↓
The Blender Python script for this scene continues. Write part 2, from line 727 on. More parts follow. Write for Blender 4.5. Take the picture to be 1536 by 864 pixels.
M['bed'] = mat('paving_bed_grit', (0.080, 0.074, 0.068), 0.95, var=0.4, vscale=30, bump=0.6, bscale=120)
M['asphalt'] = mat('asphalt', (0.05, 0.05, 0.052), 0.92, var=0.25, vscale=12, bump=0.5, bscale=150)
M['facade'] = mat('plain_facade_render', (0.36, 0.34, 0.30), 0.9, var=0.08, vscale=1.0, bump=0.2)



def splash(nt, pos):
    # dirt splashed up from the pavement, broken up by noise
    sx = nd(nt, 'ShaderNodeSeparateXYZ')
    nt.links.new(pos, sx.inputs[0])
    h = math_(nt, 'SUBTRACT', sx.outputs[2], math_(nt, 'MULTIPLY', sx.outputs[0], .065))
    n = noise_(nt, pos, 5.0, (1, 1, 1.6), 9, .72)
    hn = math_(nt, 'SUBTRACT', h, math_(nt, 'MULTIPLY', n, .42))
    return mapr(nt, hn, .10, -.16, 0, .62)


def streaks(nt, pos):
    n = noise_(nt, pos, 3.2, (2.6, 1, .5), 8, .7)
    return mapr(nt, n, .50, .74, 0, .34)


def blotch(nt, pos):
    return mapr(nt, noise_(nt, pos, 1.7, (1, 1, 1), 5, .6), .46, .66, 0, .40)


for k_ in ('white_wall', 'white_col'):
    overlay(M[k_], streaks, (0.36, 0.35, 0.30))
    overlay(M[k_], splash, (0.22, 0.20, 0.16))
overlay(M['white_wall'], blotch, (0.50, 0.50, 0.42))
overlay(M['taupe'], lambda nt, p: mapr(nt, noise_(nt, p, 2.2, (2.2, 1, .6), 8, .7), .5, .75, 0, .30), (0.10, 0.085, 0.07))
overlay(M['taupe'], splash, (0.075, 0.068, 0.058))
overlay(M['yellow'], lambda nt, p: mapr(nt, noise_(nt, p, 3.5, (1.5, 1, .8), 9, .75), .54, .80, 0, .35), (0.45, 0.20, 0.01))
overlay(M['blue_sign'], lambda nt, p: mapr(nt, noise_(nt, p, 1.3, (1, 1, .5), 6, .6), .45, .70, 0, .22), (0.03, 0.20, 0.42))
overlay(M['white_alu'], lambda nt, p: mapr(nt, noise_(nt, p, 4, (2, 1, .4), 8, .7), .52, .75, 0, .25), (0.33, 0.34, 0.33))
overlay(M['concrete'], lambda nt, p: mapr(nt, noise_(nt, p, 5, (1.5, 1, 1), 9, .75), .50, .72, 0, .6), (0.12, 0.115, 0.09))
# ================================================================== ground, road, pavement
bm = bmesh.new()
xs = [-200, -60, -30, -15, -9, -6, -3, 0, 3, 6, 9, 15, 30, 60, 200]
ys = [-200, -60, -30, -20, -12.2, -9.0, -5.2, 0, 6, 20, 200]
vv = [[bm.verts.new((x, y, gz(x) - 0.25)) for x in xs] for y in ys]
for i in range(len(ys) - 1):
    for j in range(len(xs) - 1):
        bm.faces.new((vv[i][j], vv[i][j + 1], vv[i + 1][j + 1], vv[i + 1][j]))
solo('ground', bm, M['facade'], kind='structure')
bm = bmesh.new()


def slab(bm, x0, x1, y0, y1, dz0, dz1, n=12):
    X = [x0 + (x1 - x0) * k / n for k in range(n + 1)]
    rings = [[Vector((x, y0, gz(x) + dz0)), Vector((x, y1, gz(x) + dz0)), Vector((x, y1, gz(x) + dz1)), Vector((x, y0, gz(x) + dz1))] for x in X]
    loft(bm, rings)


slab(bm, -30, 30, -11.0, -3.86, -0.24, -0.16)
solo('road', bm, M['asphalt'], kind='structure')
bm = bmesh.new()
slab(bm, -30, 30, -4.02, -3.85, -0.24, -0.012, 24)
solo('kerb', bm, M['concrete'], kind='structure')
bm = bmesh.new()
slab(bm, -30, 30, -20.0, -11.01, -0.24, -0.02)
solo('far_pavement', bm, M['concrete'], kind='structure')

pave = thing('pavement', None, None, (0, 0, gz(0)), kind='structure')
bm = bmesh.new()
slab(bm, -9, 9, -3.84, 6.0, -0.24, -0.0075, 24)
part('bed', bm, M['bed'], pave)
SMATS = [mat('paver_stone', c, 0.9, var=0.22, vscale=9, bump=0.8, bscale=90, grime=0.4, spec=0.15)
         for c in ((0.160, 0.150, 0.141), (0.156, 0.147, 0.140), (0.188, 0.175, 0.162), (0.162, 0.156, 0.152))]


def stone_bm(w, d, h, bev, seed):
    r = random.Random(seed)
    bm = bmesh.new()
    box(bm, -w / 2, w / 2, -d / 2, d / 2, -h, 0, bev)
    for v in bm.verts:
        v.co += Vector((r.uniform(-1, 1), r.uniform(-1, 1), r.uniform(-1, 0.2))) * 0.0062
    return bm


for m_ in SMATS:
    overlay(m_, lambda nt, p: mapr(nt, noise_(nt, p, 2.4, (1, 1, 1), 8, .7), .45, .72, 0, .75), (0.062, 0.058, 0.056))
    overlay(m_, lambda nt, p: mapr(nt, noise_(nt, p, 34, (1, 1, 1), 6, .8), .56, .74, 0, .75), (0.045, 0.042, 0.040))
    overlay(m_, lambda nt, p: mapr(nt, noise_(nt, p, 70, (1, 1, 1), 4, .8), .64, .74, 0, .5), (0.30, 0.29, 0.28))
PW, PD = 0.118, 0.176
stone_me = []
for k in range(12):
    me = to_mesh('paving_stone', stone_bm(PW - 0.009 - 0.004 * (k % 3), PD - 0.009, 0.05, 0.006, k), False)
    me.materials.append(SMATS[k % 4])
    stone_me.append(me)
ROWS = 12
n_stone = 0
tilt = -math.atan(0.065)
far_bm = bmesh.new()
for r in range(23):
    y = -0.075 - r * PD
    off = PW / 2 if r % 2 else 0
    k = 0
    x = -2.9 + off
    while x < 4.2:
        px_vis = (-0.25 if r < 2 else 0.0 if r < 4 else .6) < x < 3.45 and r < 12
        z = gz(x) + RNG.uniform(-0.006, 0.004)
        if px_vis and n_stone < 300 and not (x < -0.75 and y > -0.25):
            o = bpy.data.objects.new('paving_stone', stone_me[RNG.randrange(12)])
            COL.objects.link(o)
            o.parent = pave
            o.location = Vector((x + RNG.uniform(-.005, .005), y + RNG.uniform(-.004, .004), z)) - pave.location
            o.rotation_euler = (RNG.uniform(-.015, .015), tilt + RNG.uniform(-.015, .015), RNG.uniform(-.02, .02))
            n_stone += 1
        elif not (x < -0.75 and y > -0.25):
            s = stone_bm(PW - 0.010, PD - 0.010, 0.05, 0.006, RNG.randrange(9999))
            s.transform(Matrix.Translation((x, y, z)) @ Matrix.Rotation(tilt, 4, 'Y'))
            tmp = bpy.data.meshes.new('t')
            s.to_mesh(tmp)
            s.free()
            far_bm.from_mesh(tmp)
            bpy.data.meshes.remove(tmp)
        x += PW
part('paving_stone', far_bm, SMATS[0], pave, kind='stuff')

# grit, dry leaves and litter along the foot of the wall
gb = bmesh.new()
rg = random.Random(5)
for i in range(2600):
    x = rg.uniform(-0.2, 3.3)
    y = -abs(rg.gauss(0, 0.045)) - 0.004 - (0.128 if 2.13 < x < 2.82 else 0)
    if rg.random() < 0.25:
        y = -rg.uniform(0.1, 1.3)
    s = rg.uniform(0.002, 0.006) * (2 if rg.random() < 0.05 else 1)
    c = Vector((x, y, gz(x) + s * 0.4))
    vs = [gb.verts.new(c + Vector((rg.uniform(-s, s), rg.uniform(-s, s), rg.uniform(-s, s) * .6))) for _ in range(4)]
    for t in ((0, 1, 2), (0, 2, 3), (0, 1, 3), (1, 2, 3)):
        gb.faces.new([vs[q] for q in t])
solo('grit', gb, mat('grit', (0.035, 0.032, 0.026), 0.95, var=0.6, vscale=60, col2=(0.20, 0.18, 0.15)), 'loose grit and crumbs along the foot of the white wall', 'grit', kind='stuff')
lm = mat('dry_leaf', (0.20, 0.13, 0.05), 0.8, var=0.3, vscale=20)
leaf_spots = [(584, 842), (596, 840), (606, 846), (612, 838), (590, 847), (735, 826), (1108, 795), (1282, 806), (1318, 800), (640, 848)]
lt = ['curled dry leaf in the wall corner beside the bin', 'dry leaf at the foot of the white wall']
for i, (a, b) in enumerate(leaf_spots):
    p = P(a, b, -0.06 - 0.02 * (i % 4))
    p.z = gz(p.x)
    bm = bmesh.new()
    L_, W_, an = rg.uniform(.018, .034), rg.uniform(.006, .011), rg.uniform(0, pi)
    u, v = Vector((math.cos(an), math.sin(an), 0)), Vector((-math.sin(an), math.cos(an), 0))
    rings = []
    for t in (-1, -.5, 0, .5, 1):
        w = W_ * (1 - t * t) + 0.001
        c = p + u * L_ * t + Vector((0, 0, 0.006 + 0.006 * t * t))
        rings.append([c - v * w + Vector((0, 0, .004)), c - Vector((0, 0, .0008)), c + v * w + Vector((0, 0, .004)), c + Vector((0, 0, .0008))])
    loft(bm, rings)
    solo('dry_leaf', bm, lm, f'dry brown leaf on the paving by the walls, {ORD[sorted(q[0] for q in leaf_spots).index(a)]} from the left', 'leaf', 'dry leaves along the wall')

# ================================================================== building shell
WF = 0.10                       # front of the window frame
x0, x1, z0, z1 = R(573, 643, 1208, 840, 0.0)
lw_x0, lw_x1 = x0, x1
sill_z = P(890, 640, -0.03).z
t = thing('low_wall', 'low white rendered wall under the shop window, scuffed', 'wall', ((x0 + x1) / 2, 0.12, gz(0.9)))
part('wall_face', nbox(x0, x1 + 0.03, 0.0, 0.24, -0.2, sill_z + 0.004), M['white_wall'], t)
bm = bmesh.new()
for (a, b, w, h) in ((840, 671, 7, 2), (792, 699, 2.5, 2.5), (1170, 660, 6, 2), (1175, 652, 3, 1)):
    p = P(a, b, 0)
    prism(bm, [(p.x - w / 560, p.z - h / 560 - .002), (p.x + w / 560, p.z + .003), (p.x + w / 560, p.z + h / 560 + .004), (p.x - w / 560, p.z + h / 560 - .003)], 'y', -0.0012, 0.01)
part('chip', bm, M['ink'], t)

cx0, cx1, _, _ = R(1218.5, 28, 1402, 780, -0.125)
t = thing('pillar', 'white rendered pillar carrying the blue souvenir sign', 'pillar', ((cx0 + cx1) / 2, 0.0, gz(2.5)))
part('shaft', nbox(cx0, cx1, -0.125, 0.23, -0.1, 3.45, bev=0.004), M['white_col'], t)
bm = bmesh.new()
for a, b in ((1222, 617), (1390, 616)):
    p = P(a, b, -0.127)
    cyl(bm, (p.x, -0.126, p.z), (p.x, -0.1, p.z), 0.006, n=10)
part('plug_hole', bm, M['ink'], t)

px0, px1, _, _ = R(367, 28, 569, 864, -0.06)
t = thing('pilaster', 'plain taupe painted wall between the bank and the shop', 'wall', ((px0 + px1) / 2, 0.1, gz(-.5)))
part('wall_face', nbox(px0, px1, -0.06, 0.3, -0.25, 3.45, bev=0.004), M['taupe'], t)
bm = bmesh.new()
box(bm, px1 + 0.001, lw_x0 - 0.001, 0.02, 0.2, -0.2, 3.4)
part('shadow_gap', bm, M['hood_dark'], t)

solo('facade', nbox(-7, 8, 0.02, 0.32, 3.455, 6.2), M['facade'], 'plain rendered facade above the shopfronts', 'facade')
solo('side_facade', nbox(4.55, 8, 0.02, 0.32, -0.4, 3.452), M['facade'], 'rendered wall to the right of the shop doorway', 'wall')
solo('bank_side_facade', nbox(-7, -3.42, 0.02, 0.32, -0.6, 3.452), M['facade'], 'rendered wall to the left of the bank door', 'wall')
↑
Count the lines in the material above where the string "part" appears, then state only that count.

▶ Complete answer: 9